Mr. Brown struggled at times with his French grammar and searched for words but was able to get his message across and engage in free debate.

After Mr. Charest took a shot at Mr. Poilievre for his support of the trucker convoy and vowed to bring in a law against blockades, Mr. Poilievre interjected, raising Quebec’s Charbonneau Commission, which investigated corruption in public sector construction contracts.

“Mr. Charest, I remember the Charbonneau Commission. … Truckers have nothing to learn from you when it comes to law and order,” he said.

In response, Mr. Charest said the inquiry did not find any links between political donations and awarded contracts. “I can lend you my notes because it seems your briefings were not well prepared,” said Mr. Charest.

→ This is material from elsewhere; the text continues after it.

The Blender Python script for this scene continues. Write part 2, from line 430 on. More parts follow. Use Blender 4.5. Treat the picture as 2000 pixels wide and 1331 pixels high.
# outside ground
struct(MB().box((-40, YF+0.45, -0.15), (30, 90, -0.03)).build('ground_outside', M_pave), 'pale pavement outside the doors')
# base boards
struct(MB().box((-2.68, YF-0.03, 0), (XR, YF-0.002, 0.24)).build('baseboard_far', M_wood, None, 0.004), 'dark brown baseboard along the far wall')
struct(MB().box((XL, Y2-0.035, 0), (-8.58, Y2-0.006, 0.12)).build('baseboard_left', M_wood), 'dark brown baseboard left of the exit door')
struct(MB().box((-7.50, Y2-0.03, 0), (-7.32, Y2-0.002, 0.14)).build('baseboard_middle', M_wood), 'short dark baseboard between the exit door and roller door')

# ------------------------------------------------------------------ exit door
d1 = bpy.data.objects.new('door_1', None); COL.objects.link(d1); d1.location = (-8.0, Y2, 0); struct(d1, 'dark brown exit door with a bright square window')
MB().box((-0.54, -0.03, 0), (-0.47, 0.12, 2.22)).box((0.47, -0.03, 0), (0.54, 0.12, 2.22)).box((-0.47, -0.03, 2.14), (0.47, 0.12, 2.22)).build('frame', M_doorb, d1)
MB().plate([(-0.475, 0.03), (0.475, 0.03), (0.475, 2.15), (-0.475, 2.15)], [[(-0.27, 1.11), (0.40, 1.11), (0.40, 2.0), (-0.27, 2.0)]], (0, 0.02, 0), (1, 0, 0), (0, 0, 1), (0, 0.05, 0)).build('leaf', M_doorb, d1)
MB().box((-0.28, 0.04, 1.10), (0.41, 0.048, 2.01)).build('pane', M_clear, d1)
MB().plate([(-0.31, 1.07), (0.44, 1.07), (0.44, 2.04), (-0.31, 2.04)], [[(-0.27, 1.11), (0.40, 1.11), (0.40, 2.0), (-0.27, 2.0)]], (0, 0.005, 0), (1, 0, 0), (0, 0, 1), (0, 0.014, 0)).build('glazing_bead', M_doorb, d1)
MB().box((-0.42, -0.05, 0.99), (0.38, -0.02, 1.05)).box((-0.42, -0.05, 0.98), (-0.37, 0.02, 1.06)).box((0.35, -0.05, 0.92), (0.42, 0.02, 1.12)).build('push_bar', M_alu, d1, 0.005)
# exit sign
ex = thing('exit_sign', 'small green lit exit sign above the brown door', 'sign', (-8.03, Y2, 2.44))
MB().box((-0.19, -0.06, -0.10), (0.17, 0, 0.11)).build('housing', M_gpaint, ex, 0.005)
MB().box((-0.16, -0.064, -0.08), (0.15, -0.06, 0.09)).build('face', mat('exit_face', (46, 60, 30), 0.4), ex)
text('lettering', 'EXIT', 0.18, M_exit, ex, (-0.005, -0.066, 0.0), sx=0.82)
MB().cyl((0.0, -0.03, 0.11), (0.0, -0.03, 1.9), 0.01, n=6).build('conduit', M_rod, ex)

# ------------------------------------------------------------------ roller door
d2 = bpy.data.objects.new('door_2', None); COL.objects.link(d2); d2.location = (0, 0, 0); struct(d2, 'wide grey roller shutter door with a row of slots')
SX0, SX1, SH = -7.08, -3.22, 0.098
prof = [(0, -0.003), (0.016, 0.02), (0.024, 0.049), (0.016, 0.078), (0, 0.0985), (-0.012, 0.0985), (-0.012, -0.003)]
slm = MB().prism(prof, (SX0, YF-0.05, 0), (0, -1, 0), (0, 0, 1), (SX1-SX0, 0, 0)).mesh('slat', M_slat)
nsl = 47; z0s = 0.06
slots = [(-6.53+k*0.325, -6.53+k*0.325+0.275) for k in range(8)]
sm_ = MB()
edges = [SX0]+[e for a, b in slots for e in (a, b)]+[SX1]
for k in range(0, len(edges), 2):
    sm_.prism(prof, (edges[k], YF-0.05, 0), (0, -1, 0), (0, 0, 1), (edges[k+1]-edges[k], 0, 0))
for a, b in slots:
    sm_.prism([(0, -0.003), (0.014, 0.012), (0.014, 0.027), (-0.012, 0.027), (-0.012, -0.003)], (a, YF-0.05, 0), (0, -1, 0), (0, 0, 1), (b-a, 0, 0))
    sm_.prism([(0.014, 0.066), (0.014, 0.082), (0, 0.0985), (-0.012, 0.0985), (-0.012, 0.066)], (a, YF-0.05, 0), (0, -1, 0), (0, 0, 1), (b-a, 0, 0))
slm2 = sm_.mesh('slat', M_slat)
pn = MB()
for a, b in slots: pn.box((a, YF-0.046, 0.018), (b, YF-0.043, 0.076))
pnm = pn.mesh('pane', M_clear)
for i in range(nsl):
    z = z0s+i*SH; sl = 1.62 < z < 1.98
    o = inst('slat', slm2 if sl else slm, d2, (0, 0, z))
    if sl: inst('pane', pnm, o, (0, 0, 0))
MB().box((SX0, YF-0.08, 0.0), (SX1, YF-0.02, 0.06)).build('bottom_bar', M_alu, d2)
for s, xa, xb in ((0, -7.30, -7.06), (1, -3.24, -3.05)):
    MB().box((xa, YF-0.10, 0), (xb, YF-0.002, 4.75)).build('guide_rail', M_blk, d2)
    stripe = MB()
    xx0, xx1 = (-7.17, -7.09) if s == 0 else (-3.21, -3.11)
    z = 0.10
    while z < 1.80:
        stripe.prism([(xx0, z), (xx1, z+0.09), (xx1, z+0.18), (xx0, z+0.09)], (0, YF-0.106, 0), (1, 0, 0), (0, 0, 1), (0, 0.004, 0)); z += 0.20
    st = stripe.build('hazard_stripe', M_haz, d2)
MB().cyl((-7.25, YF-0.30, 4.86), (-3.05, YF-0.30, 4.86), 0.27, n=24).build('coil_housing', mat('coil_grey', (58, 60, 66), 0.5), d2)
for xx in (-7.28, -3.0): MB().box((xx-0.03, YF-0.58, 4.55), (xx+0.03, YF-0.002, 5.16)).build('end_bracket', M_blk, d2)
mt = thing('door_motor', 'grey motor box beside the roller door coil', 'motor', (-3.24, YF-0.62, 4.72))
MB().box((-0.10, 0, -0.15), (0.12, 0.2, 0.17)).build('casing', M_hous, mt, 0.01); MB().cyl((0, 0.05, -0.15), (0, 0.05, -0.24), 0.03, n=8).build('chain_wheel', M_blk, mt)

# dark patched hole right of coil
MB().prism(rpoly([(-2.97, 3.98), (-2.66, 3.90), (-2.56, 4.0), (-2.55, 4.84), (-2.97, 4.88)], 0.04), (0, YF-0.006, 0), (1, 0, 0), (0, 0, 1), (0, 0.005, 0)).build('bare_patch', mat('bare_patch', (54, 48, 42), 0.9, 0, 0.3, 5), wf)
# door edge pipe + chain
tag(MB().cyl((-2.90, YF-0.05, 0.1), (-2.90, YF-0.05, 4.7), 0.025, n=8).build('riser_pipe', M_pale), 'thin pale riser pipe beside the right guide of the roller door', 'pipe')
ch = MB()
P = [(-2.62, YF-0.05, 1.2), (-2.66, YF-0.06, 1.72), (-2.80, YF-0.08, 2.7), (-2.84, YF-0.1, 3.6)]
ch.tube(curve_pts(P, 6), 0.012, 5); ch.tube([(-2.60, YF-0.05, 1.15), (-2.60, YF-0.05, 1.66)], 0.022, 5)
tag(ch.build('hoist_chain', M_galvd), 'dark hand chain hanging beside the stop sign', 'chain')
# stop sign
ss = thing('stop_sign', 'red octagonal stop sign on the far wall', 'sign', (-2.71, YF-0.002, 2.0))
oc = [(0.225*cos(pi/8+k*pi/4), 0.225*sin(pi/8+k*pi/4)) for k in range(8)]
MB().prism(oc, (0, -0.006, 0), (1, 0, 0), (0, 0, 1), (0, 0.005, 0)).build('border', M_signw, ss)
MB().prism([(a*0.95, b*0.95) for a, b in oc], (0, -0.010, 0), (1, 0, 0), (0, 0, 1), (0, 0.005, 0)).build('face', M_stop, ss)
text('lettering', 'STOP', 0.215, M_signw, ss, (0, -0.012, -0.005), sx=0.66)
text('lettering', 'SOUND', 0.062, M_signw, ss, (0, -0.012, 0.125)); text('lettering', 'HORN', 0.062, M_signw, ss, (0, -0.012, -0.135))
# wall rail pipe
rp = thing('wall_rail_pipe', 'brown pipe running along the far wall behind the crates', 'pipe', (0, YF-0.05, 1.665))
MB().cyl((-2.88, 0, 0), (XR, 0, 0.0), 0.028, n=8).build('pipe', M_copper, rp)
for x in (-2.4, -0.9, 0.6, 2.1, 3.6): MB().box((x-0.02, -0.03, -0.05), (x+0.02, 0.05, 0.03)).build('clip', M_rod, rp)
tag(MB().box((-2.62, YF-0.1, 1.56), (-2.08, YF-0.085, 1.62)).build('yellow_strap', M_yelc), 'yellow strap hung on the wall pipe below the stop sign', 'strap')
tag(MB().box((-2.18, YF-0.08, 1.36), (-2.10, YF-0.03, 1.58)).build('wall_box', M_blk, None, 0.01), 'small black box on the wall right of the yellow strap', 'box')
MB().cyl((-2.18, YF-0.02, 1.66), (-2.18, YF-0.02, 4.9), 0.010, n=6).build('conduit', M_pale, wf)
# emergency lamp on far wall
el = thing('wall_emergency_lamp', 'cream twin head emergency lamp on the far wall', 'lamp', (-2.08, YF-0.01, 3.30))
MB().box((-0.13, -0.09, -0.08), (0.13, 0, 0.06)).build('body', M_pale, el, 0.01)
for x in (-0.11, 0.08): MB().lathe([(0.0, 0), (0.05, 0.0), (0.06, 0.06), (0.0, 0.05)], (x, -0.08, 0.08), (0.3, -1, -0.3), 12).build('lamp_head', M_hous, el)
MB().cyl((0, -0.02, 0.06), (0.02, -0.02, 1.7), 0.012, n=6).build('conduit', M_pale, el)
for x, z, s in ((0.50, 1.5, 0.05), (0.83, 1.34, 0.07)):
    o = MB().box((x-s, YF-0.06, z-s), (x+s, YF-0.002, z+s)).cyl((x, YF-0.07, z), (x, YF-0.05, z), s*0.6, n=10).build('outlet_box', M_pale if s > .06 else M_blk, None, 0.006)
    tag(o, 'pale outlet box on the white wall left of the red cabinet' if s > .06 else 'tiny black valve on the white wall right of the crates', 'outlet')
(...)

The only official French debate took place at a politically sensitive time for Quebec. Two controversial laws approved by Quebec’s National Assembly were catapulted to the national spotlight this week: On Wednesday, the federal government said it would participate in a legal challenge against Bill 21, which bans religious symbols in some public-sector jobs, if the challenge reaches the Supreme Court. And on Tuesday the province adopted Bill 96, which expands Quebec’s language laws.

Bill 96 is strongly criticized by Quebec’s English-speaking minority. The law will expand a requirement for French to be “generalized” in the workplace by applying it to businesses with 25 or more employees. It also states that after the first six months, immigrants will receive services exclusively in French, with some exceptions.

Mr. Brown and Mr. Aitchison, an Ontario MP, both said they opposed Bill 96, with Mr. Brown saying the language law runs counter to the Charter of Rights and Freedoms. Mr. Charest, who needs a strong showing in Quebec for his path to victory, underscored the importance of provincial jurisdiction and said protecting French is a “sacred duty” of elected officials. His campaign said he would not remain neutral if a challenge to Bill 96 reaches the Supreme Court.

Mr. Poilievre also called protecting French a priority.

On economic policy, Mr. Charest attacked Mr. Poilievre over his recent pledge to fire the Bank of Canada Governor if he formed government. Mr. Charest said that position betrayed a lack of understanding of economic policy and suggested cost-of-living concerns are better addressed by measures such as supporting affordable child care.

Mr. Poilievre said he would tackle inflation by cutting taxes on gas and slashing the deficit. He was roundly criticized by other candidates for championing cryptocurrencies, such as bitcoin, as a chance to “opt out” of inflation. Cryptocurrencies are largely unregulated and their value has plunged in recent months.

Opposition to, or a lack of clarity around, abortion rights have hurt Conservative fortunes in Quebec in past general elections and Mr. Charest sought to force Mr. Poilievre to clearly state his position. The Ontario MP said he is “pro-choice.”

Mr. Charest, Mr. Brown and Mr. Aitchison have previously said they are pro-choice. Ms. Lewis is against abortion and Mr. Baber has said he doesn’t think governments should have a say in how people start a family.

Expectations were high for Mr. Charest, who was debating on home turf. He delivered a strong showing on Wednesday and did what he needed to do, said Yan Plante, a former senior staffer in Stephen Harper’s government who is staying neutral in this race. However, whether that will be enough is unclear because Mr. Poilievre also had a strong performance, Mr. Plante said.

While Mr. Plante said the Ontario MP sometimes sounds more like an opposition leader than a prime minister, he added that Mr. Polievre is the front-runner and the message he delivered was simple and is popular among party members.

Rudy Husny, also a former adviser in Mr. Harper’s government, said there should be a language requirement for leadership candidates because the party is risking its reputation in Quebec when it puts unilingual speakers on the ballot.

“Their level of French was insufficient and they didn’t belong on that stage,” Mr. Husny said about Ms. Lewis, Mr. Aitchison and Mr. Baber.

The party has reserved the right to hold a final debate in August. The winner will be announced by the party on Sept. 10 at an event in Ottawa.